Bangalor Yargı Etiği İlkelerinin Bağımsızlık ilkesinin 1.3 maddesinde “Hâkim yasama ve yürütme organlarıyla uygunsuz bağlantılardan ve bu organların etkisinden bağımsız olmalı ve ayrıca makul bir şekilde gözlemlendiğinde de bunlardan bağımsız görünmelidir” şeklinde sürdürüldü.

“Onların insanlıktan, yaşamdan, hukuktan yana tutumları ve duruşları, bizim de duruşumuzdur”
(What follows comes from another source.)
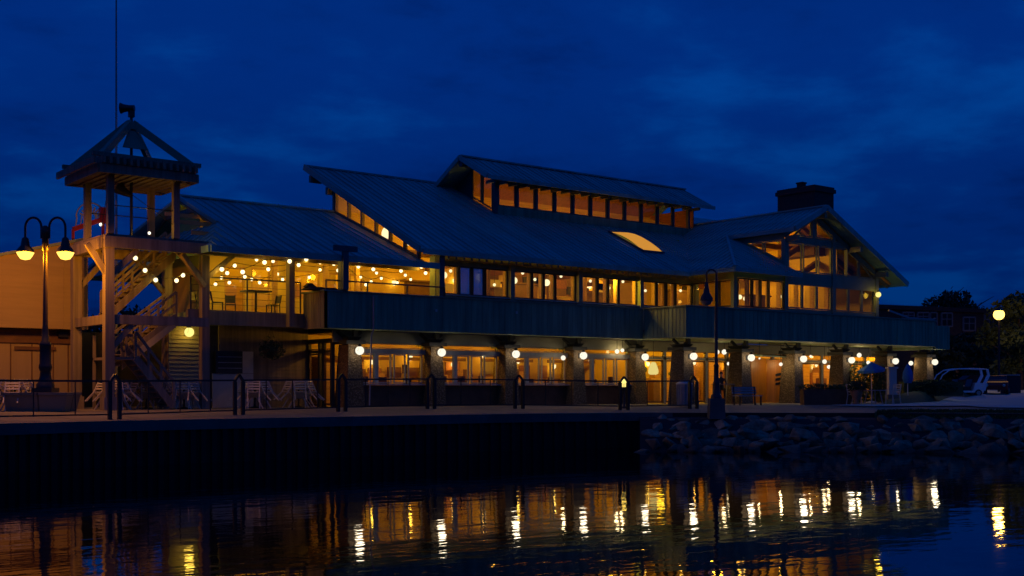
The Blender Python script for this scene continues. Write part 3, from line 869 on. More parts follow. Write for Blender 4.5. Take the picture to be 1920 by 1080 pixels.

Açıklama, “Biz, iktidardan gelen talepleri emir telakki etmeyen, biat etmeyen, yaşam hakkının kutsallığını savunan, insan haklarından taviz vermeyen, demokratik bir hukuk devleti talep eden, toplumsal barış için çalışan hukukçular olarak, bağımsızlıklarından taviz vermeyen yargıçlarımızın yanındayız.

Onların insanlıktan, yaşamdan, hukuktan yana tutumları ve duruşları, bizim de duruşumuzdur. Toplumun diğer tüm kesimlerini de, bu onurlu duruşun yanında yer almaya çağırıyoruz.”